As a kid we often had a lot of brown sugar added to our kielbasa and/or sauerkraut. I didn’t add any sugar this time but a hand full of real brown sugar and some mustard really go a long way. A bit of garlic and dill is also kind of nice.

  • 1 cup crock pot caramelized onions (or 1 large onion sliced)
  • 3 to 4 cups, sauerkraut (two pounds, more if you like)
  • 2 cloves of minced garlic
  • 1 1/2 to 2 pounds pork tenderloin, trimmed and cut into bite sized pieces
  • 1/2 pound hot dogs, cut into bite sized pieces
  • 1/2 pound kielbasa, cut into bite sized pieces
Fresh Cracked Pepper, a diced peeled apple to sweeten
  1. Rinse sauerkraut under cold water for 30 to 40 seconds. (This helps to reduce excess salt.)
  2. Toss everything into a crock pot and stir to combine.
  3.  Cook on high for one hour, reduce to Low for three to four hours or until the meat is tender and falling apart.
  •  The sausages will become dark and slightly chewy, if you pull apart the bits of tenderloin they will be pinkish in color. You can pan fry the pork roast bites in some butter or lard before adding it to the crock pot, this will add more flavor and somewhat prevent the “squishy” and gray looking meat. I’ve always just thrown it in the pot.
  • Bone In Variation: If you are using a shoulder, or butt its best to low and slow the recipe. If it fits in your crock pot, great. Go for 6 to 8 hours on low. If not, use a dutch oven or other pot with a tight fitting lid.
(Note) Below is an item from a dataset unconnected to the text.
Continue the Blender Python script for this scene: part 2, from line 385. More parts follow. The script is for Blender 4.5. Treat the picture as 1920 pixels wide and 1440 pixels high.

Set the oven to 250 and cook for 4-6 hours. (check now and again for done-ness, as roasts will vary in size)

Pork and Sauerkraut is normally served over mashed potatoes. You can do mashed cauliflower instead, potato salad, or split pea puree. I like homemade applesauce or braised greens. We do a “Thanksgiving style” spread for a lot of our special suppers. (organic corn, baked beans, mashed potatoes, homemade cranberry sauce)

The Pork: Use Nitrate Free, natural, antibiotic free, hormone free pork if you can find it. Sometimes we stray from our strict standards because our single income budget demands so.

The Sauerkraut: Look for NATURAL ingredients. You can buy a few brands that will only contain cabbage, salt and water. Sauerkraut is really easy to naturally ferment yourself, and you can buy raw lacto-fermented sauerkraut at the store. This recipe cooks the hell out of the sauerkraut so using kraut you have babied and cultured seems to be a waste. If you have an abundance of it, go ahead and use it but I am wicked stingy with my raw foods.

Slow and Steady Wins The Race: I Really Do love Crock Pot Caramelized onions. You should really give them a try! 

2 thoughts on “Pork & Sauerkraut, A New Years Tradition

  1. January 6, 2013 at 6:19 pm

    My kind of food! That sauerkraut dish looks mighty scrumptious.

    Cheers,

    Rosa

  2. Amber
    December 31, 2013 at 3:34 am

    Both my parents were born and raised in Pennsylvania and I have been eating Pork and Sauerkraut for 40 years now. It’s WONDERFUL… I looooove it.